Captivating Croatia runs a variety of tours focussed on food & wine. Featuring renowned guests chefs, group holiday gastronomic tours feature the peninsula on their Southern Dalmatia tours.

https://captivatingcroatia.com/





GOOD PENINSULAR EATS

(yes it is not all about the oysters)

Oyster shacks - hell yeah! almost immediately after you leave the D8, you will begin to see signs for oysters - SKOLKE. This is where you can likely just pull off and find a shack to take your own bounty away, or gulp some down right there. Further up the peninsula at DRAĆE in a low lying bay, you will see a billboard. Mato and Lidija run their little oyster shack here where you can sit in the shade, and watch them pull the oysters from the sea. Lovely people.


PICNIC ON PELJEŠAC

Here’s an idea! Take some oysters to go and have a picnic..that is a no brainer… either take one from Piknik Dubrovnik in our kitted out backpack with all the accessories, blanket, the all important wine glasses and corkscrew…or grab some supplies.

I don’t need to tell you there are countless spots on Pelješac to have a stellar picnic.

Or do I? A picnic comes with all sorts of tips and tricks that we tailor to your plans.

RESTAURANTS

In Mali Ston, you have Bota Sare, and Kapetenova Kuca - likely the most iconic, long running restaurants for oysters and fresh seafood caught at their doorstep. In Mali Ston you can also organize tours on boats to the shell beds.

Worth the short side trip though, is a local favourite I head to (i have arrived to its terrace fully booked in off season!). Seosko Domacinstvo, run by the Ficovic family. Their outdoor seating can’t be beat, and the fresh seafood is top notch whatever you order. Located in the village of Hodilje it is about ten minutes drive from Ston.

In the other direction from Ston, travel past the salt flats and into the wilds a bit, and you come to the village of Kobaš - popular for sailboats and yachts to pull up into due its protected bay - and the restaurant Luka’s Taverna. Their seafood platter will set you right. Walk in from the parking area, five minutes.

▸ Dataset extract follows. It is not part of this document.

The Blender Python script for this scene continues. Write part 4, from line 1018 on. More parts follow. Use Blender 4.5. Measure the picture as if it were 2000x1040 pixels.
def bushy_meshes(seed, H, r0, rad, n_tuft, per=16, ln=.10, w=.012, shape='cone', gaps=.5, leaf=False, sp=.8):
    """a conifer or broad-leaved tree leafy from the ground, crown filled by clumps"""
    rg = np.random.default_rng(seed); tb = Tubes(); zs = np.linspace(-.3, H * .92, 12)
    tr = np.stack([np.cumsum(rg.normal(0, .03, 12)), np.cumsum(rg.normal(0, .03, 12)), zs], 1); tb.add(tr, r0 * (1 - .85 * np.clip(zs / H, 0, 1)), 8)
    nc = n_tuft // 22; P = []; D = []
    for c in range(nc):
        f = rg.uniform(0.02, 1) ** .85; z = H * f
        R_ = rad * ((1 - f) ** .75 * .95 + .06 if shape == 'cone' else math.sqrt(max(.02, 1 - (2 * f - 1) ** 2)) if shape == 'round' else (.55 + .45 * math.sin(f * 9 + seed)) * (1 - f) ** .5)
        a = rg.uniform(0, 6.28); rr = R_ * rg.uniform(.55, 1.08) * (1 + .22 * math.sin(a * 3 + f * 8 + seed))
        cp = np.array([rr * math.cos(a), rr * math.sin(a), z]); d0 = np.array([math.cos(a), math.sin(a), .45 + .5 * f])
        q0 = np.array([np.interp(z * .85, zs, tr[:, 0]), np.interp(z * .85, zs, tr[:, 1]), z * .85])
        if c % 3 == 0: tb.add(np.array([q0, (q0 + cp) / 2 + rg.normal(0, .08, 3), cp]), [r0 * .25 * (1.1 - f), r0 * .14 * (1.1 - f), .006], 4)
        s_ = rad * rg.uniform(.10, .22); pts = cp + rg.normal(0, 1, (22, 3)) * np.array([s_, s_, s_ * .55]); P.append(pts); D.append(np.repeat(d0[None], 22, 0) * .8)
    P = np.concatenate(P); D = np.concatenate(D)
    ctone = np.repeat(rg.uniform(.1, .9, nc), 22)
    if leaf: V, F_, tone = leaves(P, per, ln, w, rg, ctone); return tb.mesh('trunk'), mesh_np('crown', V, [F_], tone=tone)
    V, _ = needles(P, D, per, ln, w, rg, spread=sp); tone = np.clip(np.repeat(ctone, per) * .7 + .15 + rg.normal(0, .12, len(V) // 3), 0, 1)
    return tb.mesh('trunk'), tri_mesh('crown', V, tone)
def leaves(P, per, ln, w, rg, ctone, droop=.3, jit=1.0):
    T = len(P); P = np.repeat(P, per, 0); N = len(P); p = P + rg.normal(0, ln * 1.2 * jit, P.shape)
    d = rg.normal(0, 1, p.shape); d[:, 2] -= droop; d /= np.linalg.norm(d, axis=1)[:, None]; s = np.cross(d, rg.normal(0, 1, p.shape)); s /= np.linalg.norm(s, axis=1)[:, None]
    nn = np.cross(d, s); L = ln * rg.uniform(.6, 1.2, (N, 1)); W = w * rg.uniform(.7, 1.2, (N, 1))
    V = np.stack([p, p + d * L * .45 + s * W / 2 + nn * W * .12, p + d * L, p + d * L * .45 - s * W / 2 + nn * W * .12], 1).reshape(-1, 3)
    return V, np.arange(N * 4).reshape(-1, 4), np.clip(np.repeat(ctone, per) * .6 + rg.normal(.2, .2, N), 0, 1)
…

If you have had enough seafood, not to worry. You are in rural Dalmatia and this is where to try PEKA, the quintessential Dalmatian dish of slow roasted meat and potatoes. Antunovic konoba in Kuna has the ambience to boot with giant prsut hams dangling from the ceiling in a truly rusitc setting.They run a donkey farm that is family fun as well. Booking may be required as they get lots of tours in.

Above Orebic, the Konoba Panorama restaurant is where you can take the romance up a notch with the view that reaches across to Korčula, and overlooking a gorgeous green blanket of cypress and pine trees. They also serve Peka, and a range of other Dalmatian specialties - reviews are mixed, so I would go for Peka, and wine two reliable choices.

In Viganj, hang out right on the beach and watch the kite sailing and windsurfing action. and beach go-ers over some beachy cocktails and unusually great salads at Čiringito, located smack on the beach.


FILL YOUR GLASS ON PELJEŠAC

Where to find the good grapes is not difficult…

SAINT HILLS winery and restaurant - for a bit of fancy blended with rustic, and food pairings. Near Trpanj

KORTA KATARINA - winery and hotel for a deluxe wine getaway.

AND for the most unique bar on the peninsula - BETULA BAR in TRPANJ is a really funky, place with a soul. In the summer months JULY- AUGUST they often have live music in the square outside.


TO STAY PUT ON PELJEŠAC

Hotel OSTREA in Mali Ston - romantic weekend? This is a lovely boutique hotel in a quiet spot. Decent breakfast too.

http://www.ostrea.hr/

VILLA VATIKAN - Trpanj - a lovely restored captain’s house restored, bed and breakfast with fabulous food, that are pretty selective with their bookings.

https://www.facebook.com/The-Villa-Vatikan-1686380164950008/

VILLA DVORI - in the heart of Dingac vineyards, this villa sleeps 12 if you have a group of you!